The same mixture of scaremongering and hypocrisy could be found at the trial last week of six Greenpeace activists who scaled a chimney at Kingsnorth power station in Kent.

After days of relentless green propaganda the jury decided that despite causing £30,000 worth of damage and putting lives at risk, the six were justified in breaking the law because they were protesting about global warming.

According to the jury it would seem it is OK to break the law so long as you are sanctimonious enough to believe you are doing it for a higher purpose.

After the case a jubilant Ben Stewart, one of the activists, called for “clean technologies” to be used to generate electricity.

Does he mean clean coal? No, they are against that, even when carbon capture and storage can be used to bury the CO2 emissions.

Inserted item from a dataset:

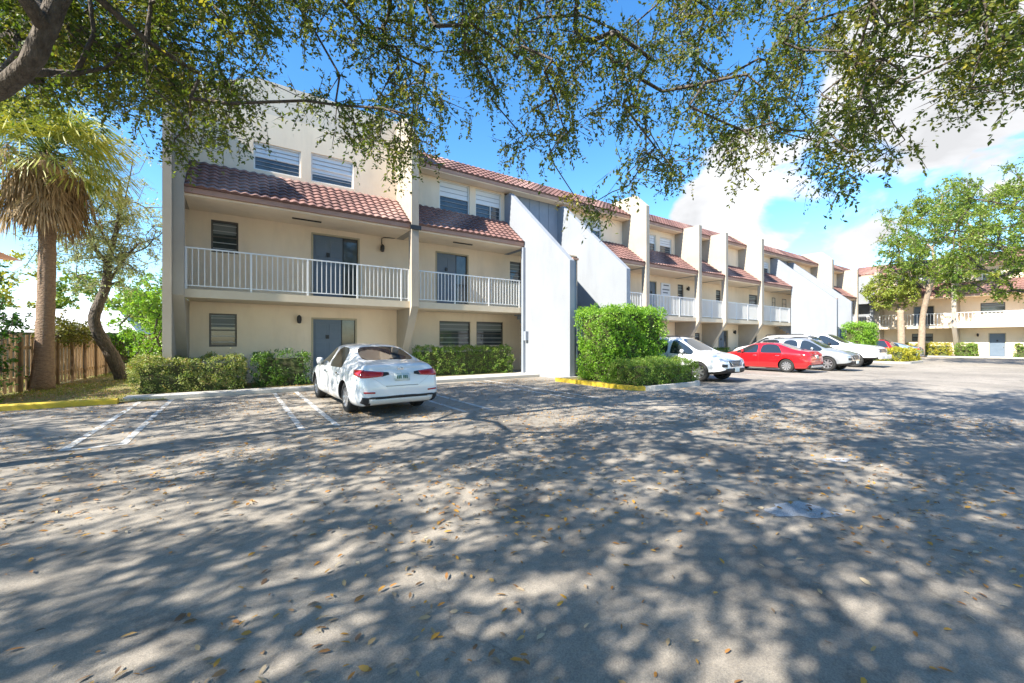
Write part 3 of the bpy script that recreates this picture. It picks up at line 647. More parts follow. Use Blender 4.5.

Nuclear then? No, they oppose that too, even though it is a proven and reliable way of producing carbon-free electricity.

Gas? Bio-mass? No they are out as well.

So that leaves solar, wave and wind power which after years of massive subsidies provide less five per cent of our electricity needs – or they do when the wind is blowing.

The notion that all our coal, gas and nuclear power could be replaced by such renewables in the next 50 years is quite simply nuts.

It would take 400 wind farms the size of Ovenden Moor to replace a single coal-fired plant like Drax. It just isn’t going to happen.

So if Greenpeace gets its way and shuts most of our power stations the result will be even higher energy prices and power cuts – which will hit the most vulnerable in our society.

Not for the first time green polices will hurt the poor.